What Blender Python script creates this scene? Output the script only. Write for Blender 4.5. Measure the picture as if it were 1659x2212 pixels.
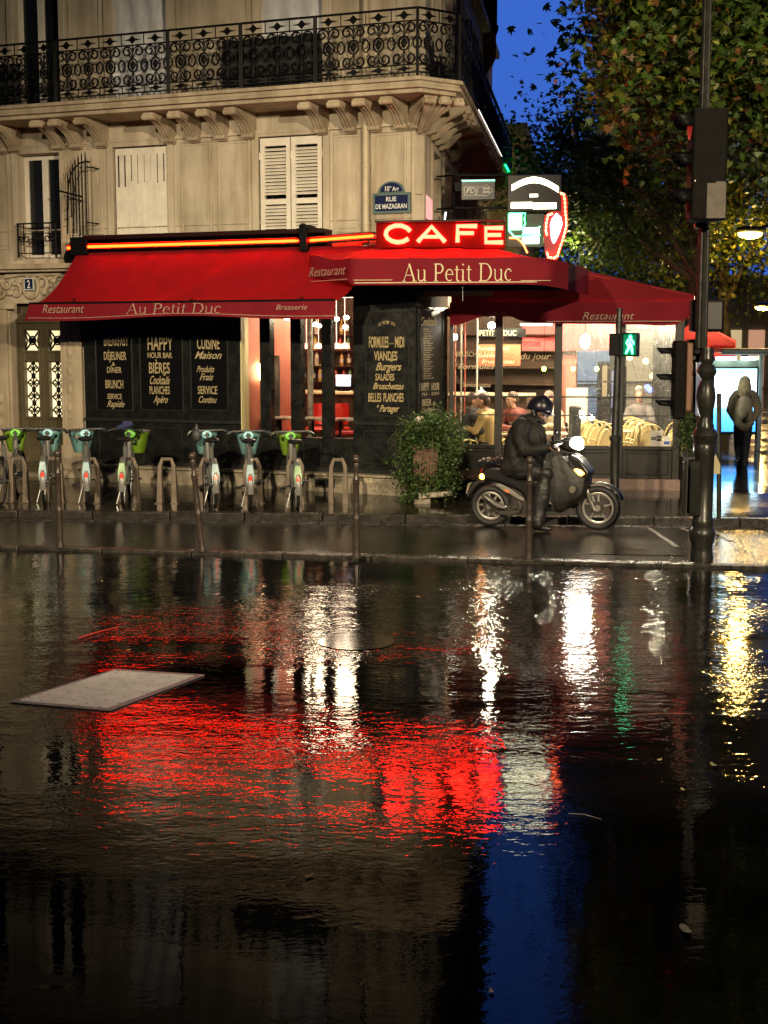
import bpy, bmesh, math, random
import numpy as np
from mathutils import Vector, Matrix
R = math.radians
rnd = random.Random(7)
for o in list(bpy.data.objects): bpy.data.objects.remove(o)
sc = bpy.context.scene
col = sc.collection

# ---------------------------------------------------------------- camera
PITCH = 7.05; CH = 2.35; FP = 3000.0
cd = bpy.data.cameras.new("camera"); cam = bpy.data.objects.new("camera", cd); col.objects.link(cam)
cd.sensor_fit = 'VERTICAL'; cd.sensor_height = 36.0; cd.lens = FP/2212*36
cd.clip_start = 0.1; cd.clip_end = 2000
cam.location = (0, 0, CH); cam.rotation_euler = (R(90-PITCH), 0, 0)
sc.camera = cam

# ---------------------------------------------------------------- world: dusk sky, brighter towards where the sun went down (+Y)
w = bpy.data.worlds.new("World"); sc.world = w; w.use_nodes = True
nt = w.node_tree; bg = nt.nodes['Background']
tc = nt.nodes.new('ShaderNodeTexCoord'); sep = nt.nodes.new('ShaderNodeSeparateXYZ')
nt.links.new(tc.outputs['Generated'], sep.inputs[0])
mr = nt.nodes.new('ShaderNodeMapRange'); mr.inputs['From Min'].default_value = -0.1; mr.inputs['From Max'].default_value = 0.95
nt.links.new(sep.outputs['Y'], mr.inputs['Value'])
rp = nt.nodes.new('ShaderNodeValToRGB')
rp.color_ramp.elements[0].color = (0.006, 0.009, 0.022, 1); rp.color_ramp.elements[0].position = 0
rp.color_ramp.elements[1].color = (0.040, 0.135, 0.60, 1); rp.color_ramp.elements[1].position = 1
e = rp.color_ramp.elements.new(0.6); e.color = (0.012, 0.035, 0.15, 1)
nt.links.new(mr.outputs[0], rp.inputs[0])
sky = nt.nodes.new('ShaderNodeTexSky'); sky.sky_type = 'NISHITA'; sky.sun_disc = False
sky.sun_elevation = R(-4); sky.sun_rotation = R(0)
ad = nt.nodes.new('ShaderNodeMix'); ad.data_type = 'RGBA'; ad.blend_type = 'ADD'; ad.inputs[0].default_value = 0.03
nt.links.new(rp.outputs[0], ad.inputs[6]); nt.links.new(sky.outputs[0], ad.inputs[7])
nt.links.new(ad.outputs[2], bg.inputs['Color'])
bg.inputs['Strength'].default_value = 1.0

sc.render.engine = 'CYCLES'
sc.view_settings.view_transform = 'Standard'; sc.view_settings.look = 'None'
sc.view_settings.exposure = 0; sc.view_settings.gamma = 1; sc.view_settings.use_curve_mapping = False
cy = sc.cycles
cy.use_denoising = True
try: cy.denoiser = 'OPENIMAGEDENOISE'; cy.denoising_prefilter = 'ACCURATE'
except Exception: pass
cy.max_bounces = 8; cy.diffuse_bounces = 3; cy.glossy_bounces = 4; cy.transmission_bounces = 8; cy.transparent_max_bounces = 12
cy.sample_clamp_indirect = 6.0; cy.caustics_reflective = False; cy.caustics_refractive = False; cy.blur_glossy = 0.5
cy.use_adaptive_sampling = True; cy.adaptive_threshold = 0.015
sc.render.film_transparent = False

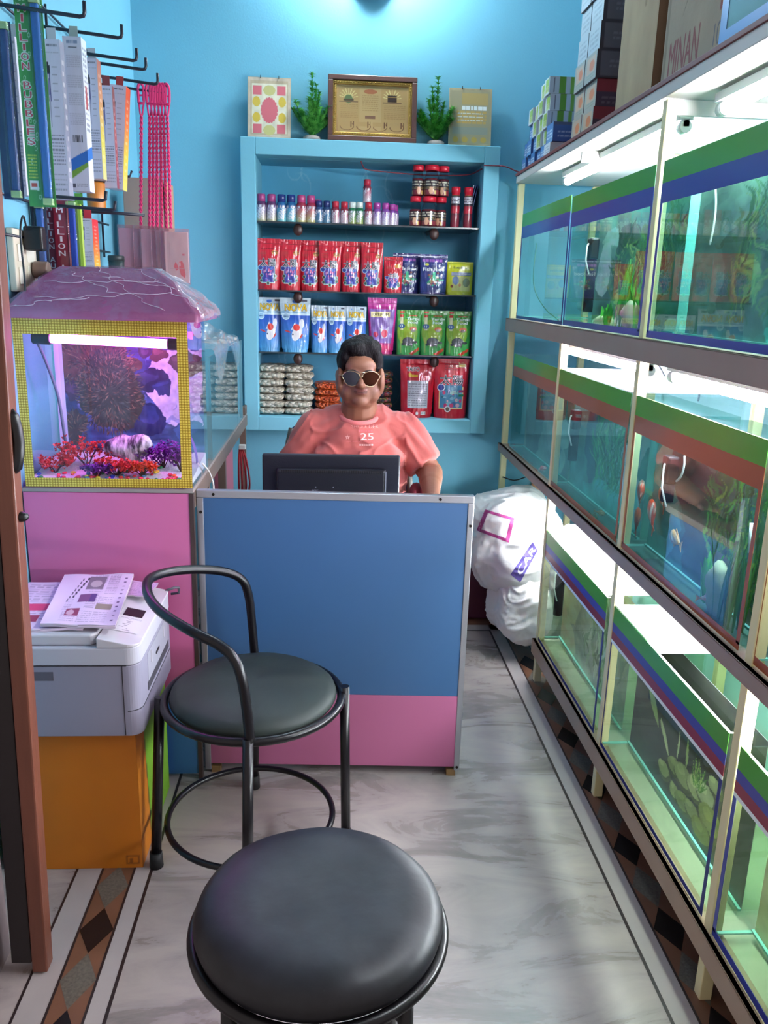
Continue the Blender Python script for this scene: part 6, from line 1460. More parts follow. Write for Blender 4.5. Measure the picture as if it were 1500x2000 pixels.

===

* [The request]
Can you restate all the records above word for word while dropping the pictures?

* [Completed task]
What Blender Python script creates this scene? Output the script only. Write for Blender 4.5. Measure the picture as if it were 1659x2212 pixels.
import bpy, bmesh, math, random
import numpy as np
from mathutils import Vector, Matrix
R = math.radians
rnd = random.Random(7)
for o in list(bpy.data.objects): bpy.data.objects.remove(o)
sc = bpy.context.scene
col = sc.collection

# ---------------------------------------------------------------- camera
PITCH = 7.05; CH = 2.35; FP = 3000.0
cd = bpy.data.cameras.new("camera"); cam = bpy.data.objects.new("camera", cd); col.objects.link(cam)
cd.sensor_fit = 'VERTICAL'; cd.sensor_height = 36.0; cd.lens = FP/2212*36
cd.clip_start = 0.1; cd.clip_end = 2000
cam.location = (0, 0, CH); cam.rotation_euler = (R(90-PITCH), 0, 0)
sc.camera = cam

# ---------------------------------------------------------------- world: dusk sky, brighter towards where the sun went down (+Y)
w = bpy.data.worlds.new("World"); sc.world = w; w.use_nodes = True
nt = w.node_tree; bg = nt.nodes['Background']
tc = nt.nodes.new('ShaderNodeTexCoord'); sep = nt.nodes.new('ShaderNodeSeparateXYZ')
nt.links.new(tc.outputs['Generated'], sep.inputs[0])
mr = nt.nodes.new('ShaderNodeMapRange'); mr.inputs['From Min'].default_value = -0.1; mr.inputs['From Max'].default_value = 0.95
nt.links.new(sep.outputs['Y'], mr.inputs['Value'])
rp = nt.nodes.new('ShaderNodeValToRGB')
rp.color_ramp.elements[0].color = (0.006, 0.009, 0.022, 1); rp.color_ramp.elements[0].position = 0
rp.color_ramp.elements[1].color = (0.040, 0.135, 0.60, 1); rp.color_ramp.elements[1].position = 1
e = rp.color_ramp.elements.new(0.6); e.color = (0.012, 0.035, 0.15, 1)
nt.links.new(mr.outputs[0], rp.inputs[0])
sky = nt.nodes.new('ShaderNodeTexSky'); sky.sky_type = 'NISHITA'; sky.sun_disc = False
sky.sun_elevation = R(-4); sky.sun_rotation = R(0)
ad = nt.nodes.new('ShaderNodeMix'); ad.data_type = 'RGBA'; ad.blend_type = 'ADD'; ad.inputs[0].default_value = 0.03
nt.links.new(rp.outputs[0], ad.inputs[6]); nt.links.new(sky.outputs[0], ad.inputs[7])
nt.links.new(ad.outputs[2], bg.inputs['Color'])
bg.inputs['Strength'].default_value = 1.0

sc.render.engine = 'CYCLES'
sc.view_settings.view_transform = 'Standard'; sc.view_settings.look = 'None'
sc.view_settings.exposure = 0; sc.view_settings.gamma = 1; sc.view_settings.use_curve_mapping = False
cy = sc.cycles
cy.use_denoising = True
try: cy.denoiser = 'OPENIMAGEDENOISE'; cy.denoising_prefilter = 'ACCURATE'
except Exception: pass
cy.max_bounces = 8; cy.diffuse_bounces = 3; cy.glossy_bounces = 4; cy.transmission_bounces = 8; cy.transparent_max_bounces = 12
cy.sample_clamp_indirect = 6.0; cy.caustics_reflective = False; cy.caustics_refractive = False; cy.blur_glossy = 0.5
cy.use_adaptive_sampling = True; cy.adaptive_threshold = 0.015
sc.render.film_transparent = False

Continue the Blender Python script for this scene: part 6, from line 1460. More parts follow. Write for Blender 4.5. Measure the picture as if it were 1500x2000 pixels.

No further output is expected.